Data provided:
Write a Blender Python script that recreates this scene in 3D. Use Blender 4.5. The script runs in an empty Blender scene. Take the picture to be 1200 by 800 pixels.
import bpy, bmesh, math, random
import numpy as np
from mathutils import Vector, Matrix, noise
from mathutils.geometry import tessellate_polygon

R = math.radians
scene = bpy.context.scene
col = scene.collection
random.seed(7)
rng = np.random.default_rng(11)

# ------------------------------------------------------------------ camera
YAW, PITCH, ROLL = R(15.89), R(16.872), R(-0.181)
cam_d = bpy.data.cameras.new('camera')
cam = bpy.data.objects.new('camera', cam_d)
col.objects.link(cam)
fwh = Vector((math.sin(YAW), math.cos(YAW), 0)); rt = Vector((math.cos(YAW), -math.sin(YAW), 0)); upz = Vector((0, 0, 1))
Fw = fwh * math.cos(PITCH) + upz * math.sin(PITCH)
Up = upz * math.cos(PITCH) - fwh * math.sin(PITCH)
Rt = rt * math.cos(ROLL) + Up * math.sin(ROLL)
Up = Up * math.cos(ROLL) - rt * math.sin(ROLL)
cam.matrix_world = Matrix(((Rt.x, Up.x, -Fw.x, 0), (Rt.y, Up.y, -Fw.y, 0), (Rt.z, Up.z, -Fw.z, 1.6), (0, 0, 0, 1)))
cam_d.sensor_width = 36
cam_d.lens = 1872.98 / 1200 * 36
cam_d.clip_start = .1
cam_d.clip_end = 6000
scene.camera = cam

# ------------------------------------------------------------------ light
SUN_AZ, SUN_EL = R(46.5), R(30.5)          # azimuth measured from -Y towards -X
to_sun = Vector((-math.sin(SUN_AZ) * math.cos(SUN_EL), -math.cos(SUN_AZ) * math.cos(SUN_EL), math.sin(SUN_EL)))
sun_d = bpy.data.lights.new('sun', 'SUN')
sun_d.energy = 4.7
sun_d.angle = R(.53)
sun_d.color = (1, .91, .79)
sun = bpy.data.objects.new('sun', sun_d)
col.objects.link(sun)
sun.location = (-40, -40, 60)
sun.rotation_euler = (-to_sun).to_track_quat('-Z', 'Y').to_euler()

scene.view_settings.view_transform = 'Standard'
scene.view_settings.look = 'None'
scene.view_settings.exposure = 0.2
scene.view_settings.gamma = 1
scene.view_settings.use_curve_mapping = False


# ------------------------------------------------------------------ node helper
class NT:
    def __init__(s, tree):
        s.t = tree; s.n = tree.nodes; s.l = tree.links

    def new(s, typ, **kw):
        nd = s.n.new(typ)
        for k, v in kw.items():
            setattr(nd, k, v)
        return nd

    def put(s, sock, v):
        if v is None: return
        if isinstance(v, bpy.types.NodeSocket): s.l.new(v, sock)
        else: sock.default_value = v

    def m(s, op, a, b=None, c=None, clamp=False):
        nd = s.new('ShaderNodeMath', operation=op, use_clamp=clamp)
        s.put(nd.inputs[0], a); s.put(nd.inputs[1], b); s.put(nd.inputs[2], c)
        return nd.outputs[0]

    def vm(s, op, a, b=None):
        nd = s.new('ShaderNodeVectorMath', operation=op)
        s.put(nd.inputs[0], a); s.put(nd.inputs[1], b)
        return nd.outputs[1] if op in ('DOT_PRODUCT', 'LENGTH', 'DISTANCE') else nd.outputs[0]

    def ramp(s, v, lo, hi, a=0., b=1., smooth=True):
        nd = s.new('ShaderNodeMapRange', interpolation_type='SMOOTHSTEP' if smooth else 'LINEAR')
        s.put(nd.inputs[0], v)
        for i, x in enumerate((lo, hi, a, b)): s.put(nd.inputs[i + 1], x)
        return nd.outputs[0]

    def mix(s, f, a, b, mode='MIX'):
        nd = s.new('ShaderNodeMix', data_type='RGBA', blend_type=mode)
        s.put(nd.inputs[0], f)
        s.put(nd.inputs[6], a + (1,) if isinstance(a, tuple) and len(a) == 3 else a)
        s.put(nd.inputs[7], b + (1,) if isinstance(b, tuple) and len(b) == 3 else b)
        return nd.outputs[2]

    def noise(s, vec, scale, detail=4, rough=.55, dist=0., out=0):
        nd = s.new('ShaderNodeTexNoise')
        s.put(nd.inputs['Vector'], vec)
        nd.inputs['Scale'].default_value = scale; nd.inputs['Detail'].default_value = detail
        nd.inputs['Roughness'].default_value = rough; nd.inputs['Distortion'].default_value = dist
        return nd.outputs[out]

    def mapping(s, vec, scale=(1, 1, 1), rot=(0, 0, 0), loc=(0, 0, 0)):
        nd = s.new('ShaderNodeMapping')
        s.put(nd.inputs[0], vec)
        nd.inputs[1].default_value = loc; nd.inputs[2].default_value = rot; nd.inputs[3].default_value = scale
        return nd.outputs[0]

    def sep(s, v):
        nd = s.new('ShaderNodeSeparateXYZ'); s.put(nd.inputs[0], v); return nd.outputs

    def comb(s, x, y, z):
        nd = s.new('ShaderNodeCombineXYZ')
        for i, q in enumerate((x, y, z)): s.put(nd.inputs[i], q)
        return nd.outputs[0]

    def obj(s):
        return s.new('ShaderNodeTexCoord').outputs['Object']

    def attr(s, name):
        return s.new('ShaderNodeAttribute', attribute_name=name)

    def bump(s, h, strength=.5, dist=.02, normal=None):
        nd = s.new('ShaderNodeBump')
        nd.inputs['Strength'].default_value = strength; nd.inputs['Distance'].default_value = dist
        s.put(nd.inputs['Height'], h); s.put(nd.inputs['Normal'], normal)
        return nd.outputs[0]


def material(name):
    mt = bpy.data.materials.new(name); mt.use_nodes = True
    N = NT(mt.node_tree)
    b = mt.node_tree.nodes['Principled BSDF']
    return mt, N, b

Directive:
Give the count of lines in the data shown above that contain "scene", and nothing else.

Solution:
9